Juncker betonte am Mittwoch, er habe „tiefen Respekt“ vor der britischen Regierungschefin. Die Aussage Mays, sie sei eine „bloody difficult woman“ („sehr schwierige Frau“), wollte der EU-Kommissionspräsident nicht bewerten. Er selbst drücke sich nicht so aus. „Ich mag sie als Person, sie ist eine knallharte Frau“, so Juncker. Gelassen äußerte er sich zur Drohung der britischen Brexit-Ministers David Davis, den Verhandlungstisch notfalls verlassen zu wollen. „Alle, die rausgehen, müssen zurückkommen“, sagte Juncker.

Die britische Premierministerin May beschuldigte europäische Politiker indes jedoch, mit Drohungen Einfluss auf die Parlamentswahl in Großbritannien nehmen zu wollen.
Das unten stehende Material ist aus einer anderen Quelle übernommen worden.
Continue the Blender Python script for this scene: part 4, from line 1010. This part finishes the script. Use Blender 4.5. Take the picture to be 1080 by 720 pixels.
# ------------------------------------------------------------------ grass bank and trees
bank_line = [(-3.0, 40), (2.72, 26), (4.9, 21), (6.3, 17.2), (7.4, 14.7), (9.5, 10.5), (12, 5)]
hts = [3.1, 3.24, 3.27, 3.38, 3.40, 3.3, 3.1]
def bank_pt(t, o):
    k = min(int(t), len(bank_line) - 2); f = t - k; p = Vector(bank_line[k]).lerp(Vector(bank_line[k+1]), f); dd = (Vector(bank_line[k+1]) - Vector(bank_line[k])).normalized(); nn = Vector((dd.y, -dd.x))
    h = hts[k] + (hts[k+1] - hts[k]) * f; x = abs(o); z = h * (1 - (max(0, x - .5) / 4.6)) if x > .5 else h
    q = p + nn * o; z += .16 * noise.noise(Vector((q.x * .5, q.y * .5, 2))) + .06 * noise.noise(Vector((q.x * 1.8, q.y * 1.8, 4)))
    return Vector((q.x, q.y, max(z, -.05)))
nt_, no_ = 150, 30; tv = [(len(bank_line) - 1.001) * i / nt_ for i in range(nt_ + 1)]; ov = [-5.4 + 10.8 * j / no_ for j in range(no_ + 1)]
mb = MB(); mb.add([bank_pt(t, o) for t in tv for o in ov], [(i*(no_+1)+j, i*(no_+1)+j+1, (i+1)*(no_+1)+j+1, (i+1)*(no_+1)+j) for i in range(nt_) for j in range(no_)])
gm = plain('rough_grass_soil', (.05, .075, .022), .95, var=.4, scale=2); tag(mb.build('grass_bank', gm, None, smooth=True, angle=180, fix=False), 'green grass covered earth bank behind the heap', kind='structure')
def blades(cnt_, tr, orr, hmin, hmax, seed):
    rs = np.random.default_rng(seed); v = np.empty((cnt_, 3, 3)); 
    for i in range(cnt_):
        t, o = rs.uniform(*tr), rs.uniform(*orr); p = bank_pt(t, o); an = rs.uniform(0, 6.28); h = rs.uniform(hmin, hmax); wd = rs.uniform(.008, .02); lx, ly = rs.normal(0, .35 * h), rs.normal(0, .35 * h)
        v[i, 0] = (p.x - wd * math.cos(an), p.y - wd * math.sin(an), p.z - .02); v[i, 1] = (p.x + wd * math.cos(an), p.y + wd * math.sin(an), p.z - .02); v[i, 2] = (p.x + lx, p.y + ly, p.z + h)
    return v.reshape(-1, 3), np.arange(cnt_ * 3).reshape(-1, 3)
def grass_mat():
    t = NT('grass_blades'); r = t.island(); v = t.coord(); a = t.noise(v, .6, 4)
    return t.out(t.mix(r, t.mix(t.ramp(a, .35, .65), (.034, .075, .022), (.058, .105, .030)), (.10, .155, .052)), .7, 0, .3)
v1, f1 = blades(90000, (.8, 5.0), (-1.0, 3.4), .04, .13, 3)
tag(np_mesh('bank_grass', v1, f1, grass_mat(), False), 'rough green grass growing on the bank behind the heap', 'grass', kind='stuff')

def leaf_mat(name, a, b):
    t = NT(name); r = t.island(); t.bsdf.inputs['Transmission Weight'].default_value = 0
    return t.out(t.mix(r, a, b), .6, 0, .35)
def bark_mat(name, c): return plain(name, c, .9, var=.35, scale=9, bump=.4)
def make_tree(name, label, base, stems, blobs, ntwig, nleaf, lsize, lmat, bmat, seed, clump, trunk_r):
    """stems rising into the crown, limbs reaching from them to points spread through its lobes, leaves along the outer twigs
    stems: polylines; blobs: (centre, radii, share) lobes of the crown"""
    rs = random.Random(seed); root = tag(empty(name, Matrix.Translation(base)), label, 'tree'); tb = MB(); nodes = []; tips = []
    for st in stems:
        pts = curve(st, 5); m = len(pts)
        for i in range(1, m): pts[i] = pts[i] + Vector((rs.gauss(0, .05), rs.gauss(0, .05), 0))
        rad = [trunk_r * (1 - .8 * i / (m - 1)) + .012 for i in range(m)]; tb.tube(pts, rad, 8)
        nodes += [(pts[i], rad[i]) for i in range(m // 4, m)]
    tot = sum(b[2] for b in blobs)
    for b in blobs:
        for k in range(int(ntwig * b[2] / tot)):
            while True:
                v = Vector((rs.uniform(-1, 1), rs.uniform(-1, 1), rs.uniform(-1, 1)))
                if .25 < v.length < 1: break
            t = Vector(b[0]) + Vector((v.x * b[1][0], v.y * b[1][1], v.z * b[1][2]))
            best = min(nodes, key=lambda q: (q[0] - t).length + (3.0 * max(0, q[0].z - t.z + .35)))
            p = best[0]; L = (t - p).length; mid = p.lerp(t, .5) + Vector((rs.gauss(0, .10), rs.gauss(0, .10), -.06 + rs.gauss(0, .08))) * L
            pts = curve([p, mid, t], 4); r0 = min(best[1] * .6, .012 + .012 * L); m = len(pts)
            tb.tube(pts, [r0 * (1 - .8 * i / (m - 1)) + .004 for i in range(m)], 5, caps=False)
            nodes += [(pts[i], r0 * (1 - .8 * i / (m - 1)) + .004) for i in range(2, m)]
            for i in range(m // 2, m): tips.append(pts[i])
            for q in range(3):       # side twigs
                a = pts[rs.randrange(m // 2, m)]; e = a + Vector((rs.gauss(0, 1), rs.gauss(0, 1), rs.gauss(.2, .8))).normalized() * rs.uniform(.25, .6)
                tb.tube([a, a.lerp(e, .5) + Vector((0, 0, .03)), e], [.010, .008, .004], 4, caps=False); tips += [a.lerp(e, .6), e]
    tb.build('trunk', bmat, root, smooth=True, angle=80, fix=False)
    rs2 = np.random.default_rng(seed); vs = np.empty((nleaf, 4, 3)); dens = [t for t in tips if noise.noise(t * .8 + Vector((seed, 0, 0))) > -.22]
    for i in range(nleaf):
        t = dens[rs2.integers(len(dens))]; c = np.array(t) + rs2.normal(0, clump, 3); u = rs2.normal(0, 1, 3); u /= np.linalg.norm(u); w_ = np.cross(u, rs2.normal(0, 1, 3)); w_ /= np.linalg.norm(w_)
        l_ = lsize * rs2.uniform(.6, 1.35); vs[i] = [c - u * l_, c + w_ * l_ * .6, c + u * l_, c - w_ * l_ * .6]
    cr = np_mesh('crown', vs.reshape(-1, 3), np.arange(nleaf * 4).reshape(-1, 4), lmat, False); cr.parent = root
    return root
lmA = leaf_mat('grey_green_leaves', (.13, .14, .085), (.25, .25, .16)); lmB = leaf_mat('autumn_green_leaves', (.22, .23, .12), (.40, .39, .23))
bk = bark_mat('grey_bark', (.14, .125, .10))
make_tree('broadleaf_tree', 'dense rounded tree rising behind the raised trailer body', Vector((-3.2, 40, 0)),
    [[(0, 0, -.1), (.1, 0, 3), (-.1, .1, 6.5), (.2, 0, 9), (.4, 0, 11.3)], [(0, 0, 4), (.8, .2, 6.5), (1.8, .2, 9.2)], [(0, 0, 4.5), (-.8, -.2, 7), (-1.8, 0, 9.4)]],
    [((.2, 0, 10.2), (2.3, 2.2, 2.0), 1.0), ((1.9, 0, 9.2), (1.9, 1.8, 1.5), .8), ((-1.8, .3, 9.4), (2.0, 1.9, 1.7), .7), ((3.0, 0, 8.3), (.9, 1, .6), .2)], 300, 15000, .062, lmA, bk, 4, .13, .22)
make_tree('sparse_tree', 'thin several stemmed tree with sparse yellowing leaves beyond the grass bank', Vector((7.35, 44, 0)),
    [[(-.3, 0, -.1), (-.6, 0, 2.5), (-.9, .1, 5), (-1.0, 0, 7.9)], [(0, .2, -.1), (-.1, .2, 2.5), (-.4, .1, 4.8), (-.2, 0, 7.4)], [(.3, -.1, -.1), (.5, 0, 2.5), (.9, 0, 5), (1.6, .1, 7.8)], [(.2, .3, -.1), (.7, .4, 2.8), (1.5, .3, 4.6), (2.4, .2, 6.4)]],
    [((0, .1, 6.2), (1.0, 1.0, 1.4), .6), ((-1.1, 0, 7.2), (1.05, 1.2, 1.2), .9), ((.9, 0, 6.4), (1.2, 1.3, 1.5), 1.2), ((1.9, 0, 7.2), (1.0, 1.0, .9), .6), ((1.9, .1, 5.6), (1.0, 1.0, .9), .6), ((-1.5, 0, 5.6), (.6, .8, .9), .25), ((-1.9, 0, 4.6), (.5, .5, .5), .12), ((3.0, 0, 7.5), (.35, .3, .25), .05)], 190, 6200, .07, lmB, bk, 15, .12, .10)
Das sagte sie am Mittwoch in einer Stellungnahme in London. Sie erhob auch schwere Vorwürfe gegen EU-Spitzenvertreter. „Bestimmte Leute in Brüssel wollen keinen Erfolg der Verhandlungen“, sagte sie.

Im Vereinigten Königreich wird am 8. Juni vorzeitig ein neues Parlament gewählt. May will sich damit mehr Rückendeckung für die Brexit-Verhandlungen verschaffen. Die konservative Ministerpräsidentin gerät innenpolitisch immer stärker unter Druck, weil sie mit ihren Forderungen bei den EU-Partnern auf Granit beißt.